= Task directions =
Give back the full listing, character for character, with no pictures.

+++++

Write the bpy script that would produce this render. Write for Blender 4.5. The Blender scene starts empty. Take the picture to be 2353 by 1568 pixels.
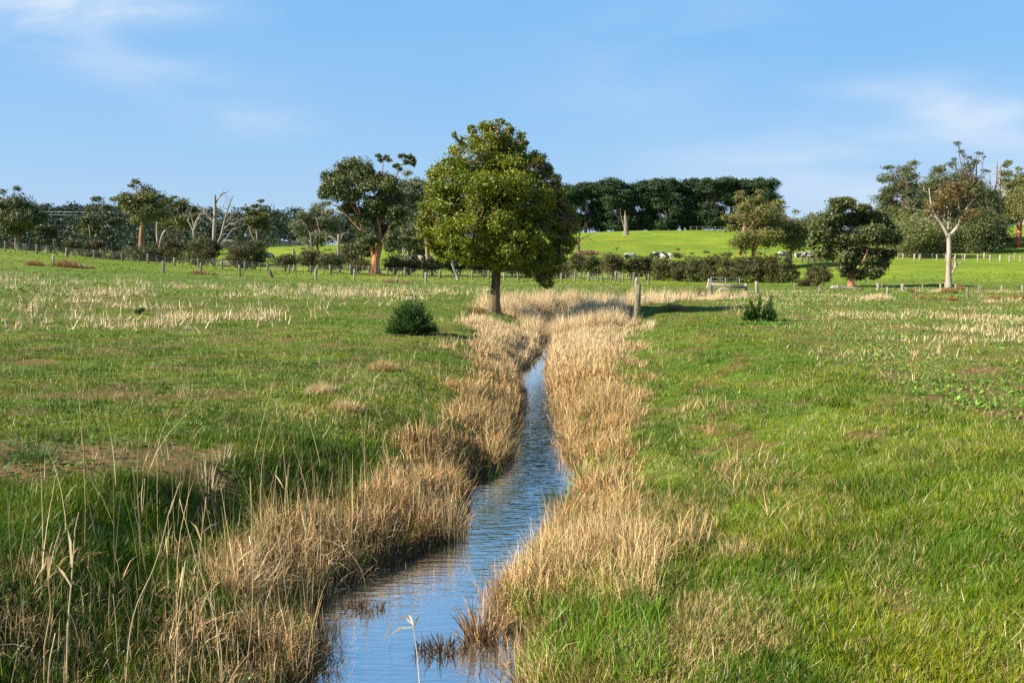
import bpy, math, random
import numpy as np
from mathutils import Vector

sc = bpy.context.scene
COL = sc.collection
rng = np.random.default_rng(11)
F = 2091.0            # focal length in units of a 2352 px wide picture
PITCH = math.radians(5.03)
CAMZ = 2.1
CP, SP = math.cos(PITCH), math.sin(PITCH)

# ------------------------------------------------------------------ noise
def _hash(ix, iy, seed):
    h = (ix.astype(np.int64) * 374761393 + iy.astype(np.int64) * 668265263 + seed * 974711) & 0xffffffff
    h = ((h ^ (h >> 13)) * 1274126177) & 0xffffffff
    return ((h ^ (h >> 16)) & 0xffff) / 65535.0

def vnoise(x, y, seed=0):
    x = np.asarray(x, float); y = np.asarray(y, float)
    ix = np.floor(x); iy = np.floor(y)
    fx = x - ix; fy = y - iy
    fx = fx * fx * (3 - 2 * fx); fy = fy * fy * (3 - 2 * fy)
    ix = ix.astype(np.int64); iy = iy.astype(np.int64)
    a = _hash(ix, iy, seed); b = _hash(ix + 1, iy, seed)
    c = _hash(ix, iy + 1, seed); d = _hash(ix + 1, iy + 1, seed)
    return (a * (1 - fx) + b * fx) * (1 - fy) + (c * (1 - fx) + d * fx) * fy

def fbm(x, y, octv=3, seed=0):
    s = 0; a = 0.5; t = 0
    for k in range(octv):
        s = s + a * vnoise(np.asarray(x) * 2 ** k + 17.3 * k, np.asarray(y) * 2 ** k - 9.1 * k, seed + k)
        t += a; a *= 0.5
    return s / t

def sstep(a, b, x):
    t = np.clip((np.asarray(x, float) - a) / (b - a), 0, 1)
    return t * t * (3 - 2 * t)

# ------------------------------------------------------------------ terrain
KD = np.array([0, 30, 55, 75, 90, 100, 112, 130, 160, 200, 260, 300, 380, 700, 1200, 2500], float)
KU = np.array([-600, 0, 250, 500, 700, 860, 1176, 1340, 1500, 1700, 1850, 2050, 2352, 3000], float)
KZ = np.array([
 [0, .2, .9, 2.2, 3.4, 4.2, 4.6, 4.4, 4.2, 4.5, 5, 6, 9, 30, 35, 30],
 [0, .05, .55, 1.5, 2.7, 3.5, 3.7, 3.4, 3.2, 3.4, 3.6, 4.5, 8, 27, 33, 30],
 [0, 0, .3, 1.0, 1.8, 2.3, 2.4, 2.2, 2.4, 3.2, 3.6, 4.5, 8, 26, 33, 30],
 [0, 0, .1, .6, 1.1, 1.4, 1.4, 1.4, 2.4, 4.6, 5.4, 5.6, 8, 23, 28, 28],
 [0, 0, .1, .3, .6, .8, .8, 1.0, 2.4, 5.0, 6.5, 6.8, 8, 16, 20, 20],
 [0, 0, .05, .2, .45, .57, .6, .9, 2.3, 4.6, 7, 7.5, 8, 10, 12, 12],
 [0, 0, 0, 0, .05, .1, .2, .7, 2.4, 5, 9, 9.8, 9, 8, 8, 8],
 [0, 0, 0, 0, -.05, 0, .1, .8, 2.7, 5.6, 10.3, 11, 10, 8, 8, 8],
 [0, 0, 0, -.1, -.2, -.15, 0, .8, 2.9, 6, 10.9, 11.4, 10, 8, 8, 8],
 [0, 0, 0, -.1, -.2, -.1, .1, .8, 3.0, 6.2, 11, 11.6, 10, 8, 8, 8],
 [0, 0, 0, -.1, 0, .1, .3, .9, 2.6, 5.5, 10.5, 11.5, 10, 8, 8, 8],
 [0, 0, 0, -.05, .2, .5, .8, 1.4, 2.6, 4.2, 7, 9, 9, 8, 8, 8],
 [0, 0, 0, -.1, .2, .5, .8, 1.5, 2.8, 7, 13, 14, 13, 8, 8, 8],
 [0, 0, 0, -.1, .2, .5, .8, 1.5, 3.2, 8, 14, 15, 13, 8, 8, 8]], float)
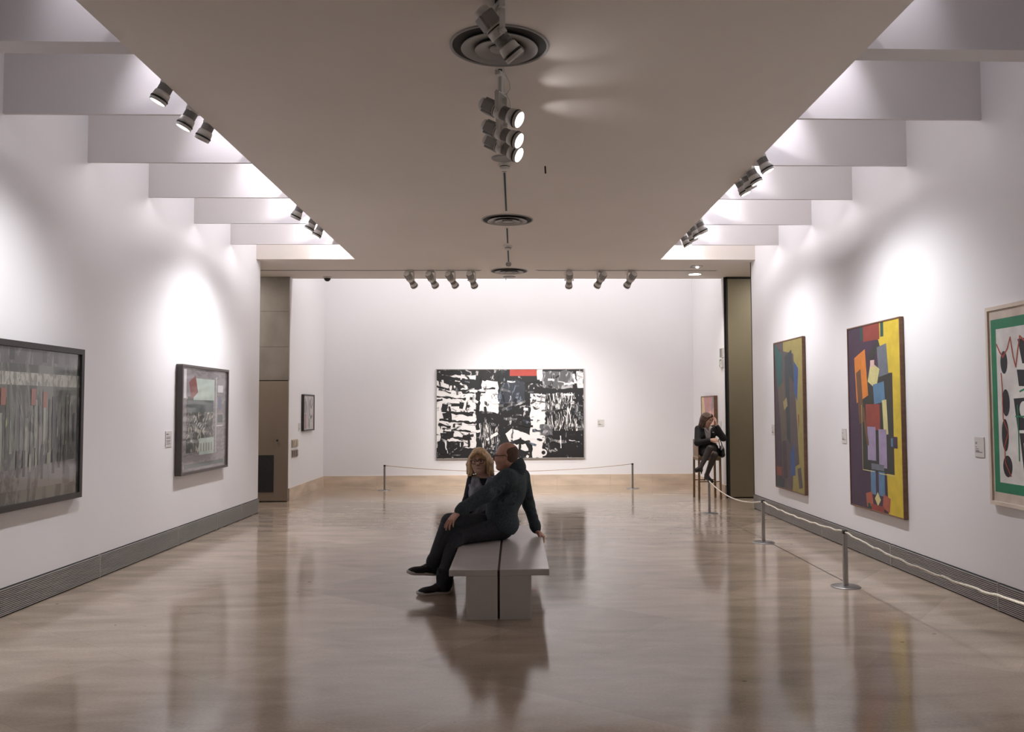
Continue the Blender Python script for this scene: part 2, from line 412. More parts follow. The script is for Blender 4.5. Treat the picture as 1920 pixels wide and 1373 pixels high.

+++++

= Result for this exercise =
Write the bpy script that would produce this render. Write for Blender 4.5. The Blender scene starts empty. Take the picture to be 2353 by 1568 pixels.
import bpy, math, random
import numpy as np
from mathutils import Vector

sc = bpy.context.scene
COL = sc.collection
rng = np.random.default_rng(11)
F = 2091.0            # focal length in units of a 2352 px wide picture
PITCH = math.radians(5.03)
CAMZ = 2.1
CP, SP = math.cos(PITCH), math.sin(PITCH)

# ------------------------------------------------------------------ noise
def _hash(ix, iy, seed):
    h = (ix.astype(np.int64) * 374761393 + iy.astype(np.int64) * 668265263 + seed * 974711) & 0xffffffff
    h = ((h ^ (h >> 13)) * 1274126177) & 0xffffffff
    return ((h ^ (h >> 16)) & 0xffff) / 65535.0

def vnoise(x, y, seed=0):
    x = np.asarray(x, float); y = np.asarray(y, float)
    ix = np.floor(x); iy = np.floor(y)
    fx = x - ix; fy = y - iy
    fx = fx * fx * (3 - 2 * fx); fy = fy * fy * (3 - 2 * fy)
    ix = ix.astype(np.int64); iy = iy.astype(np.int64)
    a = _hash(ix, iy, seed); b = _hash(ix + 1, iy, seed)
    c = _hash(ix, iy + 1, seed); d = _hash(ix + 1, iy + 1, seed)
    return (a * (1 - fx) + b * fx) * (1 - fy) + (c * (1 - fx) + d * fx) * fy

def fbm(x, y, octv=3, seed=0):
    s = 0; a = 0.5; t = 0
    for k in range(octv):
        s = s + a * vnoise(np.asarray(x) * 2 ** k + 17.3 * k, np.asarray(y) * 2 ** k - 9.1 * k, seed + k)
        t += a; a *= 0.5
    return s / t

def sstep(a, b, x):
    t = np.clip((np.asarray(x, float) - a) / (b - a), 0, 1)
    return t * t * (3 - 2 * t)

# ------------------------------------------------------------------ terrain
KD = np.array([0, 30, 55, 75, 90, 100, 112, 130, 160, 200, 260, 300, 380, 700, 1200, 2500], float)
KU = np.array([-600, 0, 250, 500, 700, 860, 1176, 1340, 1500, 1700, 1850, 2050, 2352, 3000], float)
KZ = np.array([
 [0, .2, .9, 2.2, 3.4, 4.2, 4.6, 4.4, 4.2, 4.5, 5, 6, 9, 30, 35, 30],
 [0, .05, .55, 1.5, 2.7, 3.5, 3.7, 3.4, 3.2, 3.4, 3.6, 4.5, 8, 27, 33, 30],
 [0, 0, .3, 1.0, 1.8, 2.3, 2.4, 2.2, 2.4, 3.2, 3.6, 4.5, 8, 26, 33, 30],
 [0, 0, .1, .6, 1.1, 1.4, 1.4, 1.4, 2.4, 4.6, 5.4, 5.6, 8, 23, 28, 28],
 [0, 0, .1, .3, .6, .8, .8, 1.0, 2.4, 5.0, 6.5, 6.8, 8, 16, 20, 20],
 [0, 0, .05, .2, .45, .57, .6, .9, 2.3, 4.6, 7, 7.5, 8, 10, 12, 12],
 [0, 0, 0, 0, .05, .1, .2, .7, 2.4, 5, 9, 9.8, 9, 8, 8, 8],
 [0, 0, 0, 0, -.05, 0, .1, .8, 2.7, 5.6, 10.3, 11, 10, 8, 8, 8],
 [0, 0, 0, -.1, -.2, -.15, 0, .8, 2.9, 6, 10.9, 11.4, 10, 8, 8, 8],
 [0, 0, 0, -.1, -.2, -.1, .1, .8, 3.0, 6.2, 11, 11.6, 10, 8, 8, 8],
 [0, 0, 0, -.1, 0, .1, .3, .9, 2.6, 5.5, 10.5, 11.5, 10, 8, 8, 8],
 [0, 0, 0, -.05, .2, .5, .8, 1.4, 2.6, 4.2, 7, 9, 9, 8, 8, 8],
 [0, 0, 0, -.1, .2, .5, .8, 1.5, 2.8, 7, 13, 14, 13, 8, 8, 8],
 [0, 0, 0, -.1, .2, .5, .8, 1.5, 3.2, 8, 14, 15, 13, 8, 8, 8]], float)
Continue the Blender Python script for this scene: part 2, from line 412. More parts follow. The script is for Blender 4.5. Treat the picture as 1920 pixels wide and 1373 pixels high.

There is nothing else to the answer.